GIVEN PROBLEM
Count the lines in the records below that contain the word "script", and reply with only that number.

DATASET RECORDS
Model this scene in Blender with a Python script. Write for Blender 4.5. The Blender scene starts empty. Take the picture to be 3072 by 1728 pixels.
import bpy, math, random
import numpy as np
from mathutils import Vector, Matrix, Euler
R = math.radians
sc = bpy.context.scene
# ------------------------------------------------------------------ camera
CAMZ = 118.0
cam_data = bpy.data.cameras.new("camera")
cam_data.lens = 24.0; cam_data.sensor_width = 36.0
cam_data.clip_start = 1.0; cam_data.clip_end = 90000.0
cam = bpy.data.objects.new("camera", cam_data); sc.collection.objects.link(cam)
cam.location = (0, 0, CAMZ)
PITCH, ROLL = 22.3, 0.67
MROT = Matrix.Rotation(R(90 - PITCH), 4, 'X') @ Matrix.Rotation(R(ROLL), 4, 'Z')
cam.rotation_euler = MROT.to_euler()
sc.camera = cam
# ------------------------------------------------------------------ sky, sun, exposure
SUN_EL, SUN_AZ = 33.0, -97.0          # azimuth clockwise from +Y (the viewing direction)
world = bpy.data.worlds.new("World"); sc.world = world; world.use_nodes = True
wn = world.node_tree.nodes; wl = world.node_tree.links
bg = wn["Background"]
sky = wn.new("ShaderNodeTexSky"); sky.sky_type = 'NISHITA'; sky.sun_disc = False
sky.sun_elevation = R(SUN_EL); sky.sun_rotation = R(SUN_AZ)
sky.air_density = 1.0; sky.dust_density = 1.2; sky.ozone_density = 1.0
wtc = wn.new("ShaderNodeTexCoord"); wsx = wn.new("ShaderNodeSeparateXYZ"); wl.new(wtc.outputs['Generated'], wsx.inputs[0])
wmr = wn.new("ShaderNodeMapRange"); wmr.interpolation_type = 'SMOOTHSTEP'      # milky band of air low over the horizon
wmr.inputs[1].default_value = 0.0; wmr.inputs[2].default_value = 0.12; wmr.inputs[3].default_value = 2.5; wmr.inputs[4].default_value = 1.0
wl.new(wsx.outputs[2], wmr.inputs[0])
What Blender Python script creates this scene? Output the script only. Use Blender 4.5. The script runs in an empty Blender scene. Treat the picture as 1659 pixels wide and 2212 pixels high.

EXERCISE ANSWER
2